Jack Giaour pays his rent as a freelance ghostwriter. He completed his MFA from Chapman University in 2016, and his poetry has appeared or is forthcoming from Manis, Cardinal Sins, and [PANK], among other journals.
Write to Me: Workshop with Kirun Kapur Tuesday, May 4th, 7:00pm – 9:00pmREGISTER
The world is full of paper, write to me—Agha Shahid Ali
This workshop explores the epistolary tradition. Taking inspiration from PEM’s collection of illustrated letters by South Asian artists, we’ll write our own poems-as-letters, considering the form as a vehicle for private meditation, public protest, humorous complaint, scholarly rumination and declarations of love. We’ll write to ourselves and to others, to the living and the dead, as well as to objects, places and ideas. Our goal will be to generate avenues for new poems as we experiment with this intimate, versatile and playful form.
Using documents and artworks from the museum’s South Asian Collection, as well as a selection of epistolary poems, we’ll consider some of the questions the epistolary form highlights: who are we writing to when we write a poem? What magic can pronouns perform on the page? How can writing a “letter” help us strengthen and define our voice? How can our poems be both intimate and universal, reaching across time and space? Come ready to write!

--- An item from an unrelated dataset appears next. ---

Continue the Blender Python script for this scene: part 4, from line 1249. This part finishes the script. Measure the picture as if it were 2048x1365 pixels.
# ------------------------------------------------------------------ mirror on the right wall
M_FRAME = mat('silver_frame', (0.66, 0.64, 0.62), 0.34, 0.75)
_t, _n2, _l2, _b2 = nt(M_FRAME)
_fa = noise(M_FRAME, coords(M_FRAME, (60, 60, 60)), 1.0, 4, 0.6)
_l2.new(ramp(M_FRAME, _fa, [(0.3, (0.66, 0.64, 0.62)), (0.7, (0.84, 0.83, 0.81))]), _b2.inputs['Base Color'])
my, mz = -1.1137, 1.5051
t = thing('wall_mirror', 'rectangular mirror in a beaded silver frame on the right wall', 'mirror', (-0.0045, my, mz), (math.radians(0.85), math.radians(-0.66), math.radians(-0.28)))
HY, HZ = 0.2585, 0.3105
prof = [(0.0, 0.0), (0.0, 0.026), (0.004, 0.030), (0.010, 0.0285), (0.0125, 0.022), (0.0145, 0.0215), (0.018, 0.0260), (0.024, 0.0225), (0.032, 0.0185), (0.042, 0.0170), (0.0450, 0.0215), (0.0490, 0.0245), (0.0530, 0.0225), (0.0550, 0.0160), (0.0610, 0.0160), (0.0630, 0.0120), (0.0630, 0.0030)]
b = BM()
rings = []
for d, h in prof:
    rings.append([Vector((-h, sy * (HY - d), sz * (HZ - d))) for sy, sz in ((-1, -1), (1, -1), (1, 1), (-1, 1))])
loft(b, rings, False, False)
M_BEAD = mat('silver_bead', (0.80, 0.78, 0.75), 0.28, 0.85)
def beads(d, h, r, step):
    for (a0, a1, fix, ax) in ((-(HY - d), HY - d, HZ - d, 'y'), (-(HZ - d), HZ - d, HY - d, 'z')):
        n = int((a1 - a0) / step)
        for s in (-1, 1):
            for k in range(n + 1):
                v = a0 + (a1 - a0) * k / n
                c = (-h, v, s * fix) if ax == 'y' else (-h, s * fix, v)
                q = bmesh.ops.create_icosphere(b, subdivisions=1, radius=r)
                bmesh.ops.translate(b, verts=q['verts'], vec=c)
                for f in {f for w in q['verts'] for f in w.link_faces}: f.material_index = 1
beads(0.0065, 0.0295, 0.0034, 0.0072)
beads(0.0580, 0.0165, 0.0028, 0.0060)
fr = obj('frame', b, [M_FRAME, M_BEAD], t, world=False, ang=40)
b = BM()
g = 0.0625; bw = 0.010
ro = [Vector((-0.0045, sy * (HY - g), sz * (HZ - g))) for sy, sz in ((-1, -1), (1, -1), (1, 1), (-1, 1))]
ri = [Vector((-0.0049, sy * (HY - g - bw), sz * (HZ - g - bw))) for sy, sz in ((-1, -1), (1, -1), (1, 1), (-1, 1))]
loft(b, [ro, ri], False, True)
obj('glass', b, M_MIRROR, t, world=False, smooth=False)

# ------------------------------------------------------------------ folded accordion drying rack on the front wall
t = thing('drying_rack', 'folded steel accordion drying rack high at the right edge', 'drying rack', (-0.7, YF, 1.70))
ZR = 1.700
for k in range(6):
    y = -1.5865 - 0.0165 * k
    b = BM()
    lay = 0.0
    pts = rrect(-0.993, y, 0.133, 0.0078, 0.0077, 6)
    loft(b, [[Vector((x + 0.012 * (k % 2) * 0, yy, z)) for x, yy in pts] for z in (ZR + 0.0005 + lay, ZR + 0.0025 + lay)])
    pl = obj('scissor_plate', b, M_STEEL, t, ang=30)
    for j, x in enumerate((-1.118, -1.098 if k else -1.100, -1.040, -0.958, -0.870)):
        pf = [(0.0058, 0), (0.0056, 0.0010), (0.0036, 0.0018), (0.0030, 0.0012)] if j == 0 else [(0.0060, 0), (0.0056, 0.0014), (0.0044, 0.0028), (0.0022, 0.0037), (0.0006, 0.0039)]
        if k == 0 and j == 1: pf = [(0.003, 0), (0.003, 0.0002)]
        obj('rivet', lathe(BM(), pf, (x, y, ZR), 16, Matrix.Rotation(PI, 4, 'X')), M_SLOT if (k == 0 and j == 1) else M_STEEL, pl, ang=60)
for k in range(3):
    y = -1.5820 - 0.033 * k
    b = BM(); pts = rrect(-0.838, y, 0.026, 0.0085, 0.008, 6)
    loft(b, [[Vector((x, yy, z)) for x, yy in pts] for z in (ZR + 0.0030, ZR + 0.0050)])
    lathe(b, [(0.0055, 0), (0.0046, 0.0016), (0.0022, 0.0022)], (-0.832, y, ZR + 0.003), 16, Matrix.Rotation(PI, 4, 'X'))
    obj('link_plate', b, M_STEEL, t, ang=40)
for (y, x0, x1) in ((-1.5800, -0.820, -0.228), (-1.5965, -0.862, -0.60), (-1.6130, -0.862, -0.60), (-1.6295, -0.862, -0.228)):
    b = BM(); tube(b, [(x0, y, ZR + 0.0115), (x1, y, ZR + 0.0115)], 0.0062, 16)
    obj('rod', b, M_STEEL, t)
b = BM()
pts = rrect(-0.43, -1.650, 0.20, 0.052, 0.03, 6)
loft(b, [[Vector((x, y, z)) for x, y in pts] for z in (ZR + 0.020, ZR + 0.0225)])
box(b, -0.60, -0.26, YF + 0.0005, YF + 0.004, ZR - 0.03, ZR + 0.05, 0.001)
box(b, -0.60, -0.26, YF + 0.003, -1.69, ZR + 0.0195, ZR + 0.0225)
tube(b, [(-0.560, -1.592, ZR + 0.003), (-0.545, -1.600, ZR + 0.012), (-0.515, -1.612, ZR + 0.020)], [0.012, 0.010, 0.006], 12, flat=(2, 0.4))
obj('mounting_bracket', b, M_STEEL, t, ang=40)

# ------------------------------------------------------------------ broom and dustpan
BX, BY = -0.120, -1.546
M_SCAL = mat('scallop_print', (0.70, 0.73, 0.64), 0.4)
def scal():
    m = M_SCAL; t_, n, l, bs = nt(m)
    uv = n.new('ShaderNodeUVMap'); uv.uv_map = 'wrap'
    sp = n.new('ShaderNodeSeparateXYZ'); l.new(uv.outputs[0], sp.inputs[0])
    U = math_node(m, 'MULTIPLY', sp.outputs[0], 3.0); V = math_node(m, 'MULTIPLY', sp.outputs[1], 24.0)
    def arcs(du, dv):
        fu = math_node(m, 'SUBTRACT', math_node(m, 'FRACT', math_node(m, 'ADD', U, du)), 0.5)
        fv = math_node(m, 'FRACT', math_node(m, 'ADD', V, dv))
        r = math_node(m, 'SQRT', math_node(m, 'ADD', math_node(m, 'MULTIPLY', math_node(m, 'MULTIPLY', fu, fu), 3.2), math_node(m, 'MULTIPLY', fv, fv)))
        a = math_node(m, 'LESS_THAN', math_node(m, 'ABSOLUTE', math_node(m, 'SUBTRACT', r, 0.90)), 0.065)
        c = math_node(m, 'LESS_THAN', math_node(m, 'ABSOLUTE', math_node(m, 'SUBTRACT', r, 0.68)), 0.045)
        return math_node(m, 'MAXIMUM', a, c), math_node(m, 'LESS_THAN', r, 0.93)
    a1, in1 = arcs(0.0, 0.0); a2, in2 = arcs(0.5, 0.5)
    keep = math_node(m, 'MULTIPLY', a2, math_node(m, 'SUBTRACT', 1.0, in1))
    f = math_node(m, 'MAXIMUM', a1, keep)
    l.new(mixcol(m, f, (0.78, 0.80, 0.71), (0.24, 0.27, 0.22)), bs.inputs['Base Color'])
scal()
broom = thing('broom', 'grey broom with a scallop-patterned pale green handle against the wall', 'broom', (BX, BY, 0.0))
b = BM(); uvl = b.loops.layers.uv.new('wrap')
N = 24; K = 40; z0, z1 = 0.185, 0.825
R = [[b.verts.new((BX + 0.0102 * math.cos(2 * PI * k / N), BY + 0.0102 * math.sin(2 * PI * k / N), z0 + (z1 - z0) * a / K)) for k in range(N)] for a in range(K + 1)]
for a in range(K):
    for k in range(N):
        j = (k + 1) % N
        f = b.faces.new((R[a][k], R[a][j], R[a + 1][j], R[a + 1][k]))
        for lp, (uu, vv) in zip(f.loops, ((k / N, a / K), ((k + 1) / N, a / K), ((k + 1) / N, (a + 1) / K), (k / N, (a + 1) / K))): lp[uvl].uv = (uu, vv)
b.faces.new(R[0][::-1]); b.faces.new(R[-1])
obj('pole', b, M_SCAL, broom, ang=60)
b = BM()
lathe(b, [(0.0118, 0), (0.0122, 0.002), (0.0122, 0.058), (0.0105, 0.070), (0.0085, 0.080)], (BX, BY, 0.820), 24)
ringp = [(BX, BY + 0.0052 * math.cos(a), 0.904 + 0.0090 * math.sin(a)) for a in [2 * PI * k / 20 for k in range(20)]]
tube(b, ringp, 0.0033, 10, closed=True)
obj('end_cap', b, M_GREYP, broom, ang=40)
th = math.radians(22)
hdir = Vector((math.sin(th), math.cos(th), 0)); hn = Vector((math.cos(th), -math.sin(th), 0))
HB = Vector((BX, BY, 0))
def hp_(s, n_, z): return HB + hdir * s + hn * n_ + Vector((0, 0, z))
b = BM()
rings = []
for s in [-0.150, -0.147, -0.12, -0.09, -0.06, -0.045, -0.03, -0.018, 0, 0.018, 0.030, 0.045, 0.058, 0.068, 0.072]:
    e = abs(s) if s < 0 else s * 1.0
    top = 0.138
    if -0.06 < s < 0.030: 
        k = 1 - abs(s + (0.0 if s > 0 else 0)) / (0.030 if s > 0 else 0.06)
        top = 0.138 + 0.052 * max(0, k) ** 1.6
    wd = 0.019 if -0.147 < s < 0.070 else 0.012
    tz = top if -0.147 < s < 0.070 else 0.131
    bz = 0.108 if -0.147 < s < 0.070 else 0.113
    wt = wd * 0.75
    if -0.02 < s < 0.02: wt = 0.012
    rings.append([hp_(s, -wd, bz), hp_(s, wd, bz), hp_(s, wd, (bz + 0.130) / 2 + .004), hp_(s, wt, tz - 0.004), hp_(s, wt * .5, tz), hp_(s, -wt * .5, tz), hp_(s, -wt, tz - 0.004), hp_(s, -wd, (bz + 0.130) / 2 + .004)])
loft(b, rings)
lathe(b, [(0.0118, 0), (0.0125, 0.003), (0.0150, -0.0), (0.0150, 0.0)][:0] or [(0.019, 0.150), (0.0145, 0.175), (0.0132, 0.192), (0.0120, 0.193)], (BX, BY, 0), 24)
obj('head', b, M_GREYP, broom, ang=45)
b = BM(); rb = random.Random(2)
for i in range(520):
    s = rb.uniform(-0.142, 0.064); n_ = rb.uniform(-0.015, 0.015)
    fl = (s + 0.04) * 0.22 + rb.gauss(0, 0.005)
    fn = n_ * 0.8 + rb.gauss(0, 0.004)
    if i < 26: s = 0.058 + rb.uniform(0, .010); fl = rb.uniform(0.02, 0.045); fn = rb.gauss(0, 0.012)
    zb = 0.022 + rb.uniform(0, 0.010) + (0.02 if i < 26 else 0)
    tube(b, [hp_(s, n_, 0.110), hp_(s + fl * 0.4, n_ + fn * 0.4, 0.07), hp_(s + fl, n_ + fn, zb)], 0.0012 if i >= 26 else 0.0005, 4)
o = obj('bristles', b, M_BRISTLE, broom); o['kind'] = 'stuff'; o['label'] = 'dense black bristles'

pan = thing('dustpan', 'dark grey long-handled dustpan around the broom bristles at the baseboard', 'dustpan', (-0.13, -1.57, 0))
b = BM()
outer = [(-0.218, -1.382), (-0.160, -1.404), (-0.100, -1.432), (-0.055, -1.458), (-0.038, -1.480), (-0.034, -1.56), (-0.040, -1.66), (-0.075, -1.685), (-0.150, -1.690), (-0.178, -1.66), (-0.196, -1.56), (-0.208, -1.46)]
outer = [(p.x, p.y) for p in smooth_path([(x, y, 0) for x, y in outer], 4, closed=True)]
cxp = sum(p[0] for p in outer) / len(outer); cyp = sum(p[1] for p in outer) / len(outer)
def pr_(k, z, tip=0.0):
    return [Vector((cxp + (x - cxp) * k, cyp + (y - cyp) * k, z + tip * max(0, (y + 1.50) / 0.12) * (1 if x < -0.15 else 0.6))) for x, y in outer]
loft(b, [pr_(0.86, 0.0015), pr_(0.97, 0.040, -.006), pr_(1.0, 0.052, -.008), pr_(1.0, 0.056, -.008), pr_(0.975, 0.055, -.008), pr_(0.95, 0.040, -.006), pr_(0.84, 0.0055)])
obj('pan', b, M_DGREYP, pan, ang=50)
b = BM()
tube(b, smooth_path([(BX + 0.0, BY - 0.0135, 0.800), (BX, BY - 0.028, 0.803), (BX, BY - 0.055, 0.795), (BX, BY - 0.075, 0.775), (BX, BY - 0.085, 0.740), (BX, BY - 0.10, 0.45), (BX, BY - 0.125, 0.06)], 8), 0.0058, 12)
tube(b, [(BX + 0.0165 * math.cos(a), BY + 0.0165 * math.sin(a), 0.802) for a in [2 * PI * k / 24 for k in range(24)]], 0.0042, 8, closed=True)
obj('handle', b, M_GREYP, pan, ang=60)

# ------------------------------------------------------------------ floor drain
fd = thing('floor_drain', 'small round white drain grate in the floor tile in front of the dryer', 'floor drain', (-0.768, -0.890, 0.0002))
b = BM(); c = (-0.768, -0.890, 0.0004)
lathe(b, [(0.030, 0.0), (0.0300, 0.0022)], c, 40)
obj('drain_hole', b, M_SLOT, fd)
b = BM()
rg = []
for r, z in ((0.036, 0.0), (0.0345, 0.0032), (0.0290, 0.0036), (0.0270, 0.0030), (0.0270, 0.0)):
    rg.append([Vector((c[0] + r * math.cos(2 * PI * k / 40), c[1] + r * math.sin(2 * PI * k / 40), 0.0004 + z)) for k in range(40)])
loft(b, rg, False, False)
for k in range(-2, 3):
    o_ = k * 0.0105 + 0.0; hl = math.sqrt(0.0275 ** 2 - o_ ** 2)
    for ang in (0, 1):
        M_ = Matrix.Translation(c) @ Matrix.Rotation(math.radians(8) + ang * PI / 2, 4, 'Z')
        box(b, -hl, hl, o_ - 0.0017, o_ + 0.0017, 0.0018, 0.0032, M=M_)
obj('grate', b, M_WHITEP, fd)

Kirun Kapur’s latest collection, Women in the Waiting Room, was a finalist for the National Poetry Series and is out now from Black Lawrence Press (2020). She was the winner of the Arts & Letters Rumi Prize in Poetry and the Antivenom Poetry Award for her first book, Visiting Indira Gandhi’s Palmist (Elixir Press, 2015). Named an “Asian-American poet to watch” by NBC News, her work has appeared in AGNI, Poetry International, Prairie Schooner, Ploughshares and many other journals. She has taught creative writing at Boston University and Brandeis University, and has been granted fellowships from The Fine Arts Work Center in Provincetown, Vermont Studio Center and MacDowell Colony. Kirun serves as Poetry Editor at The Drum Literary Magazine and currently teaches at Amherst College. She grew up between Honolulu and New Delhi and now lives north of Boston.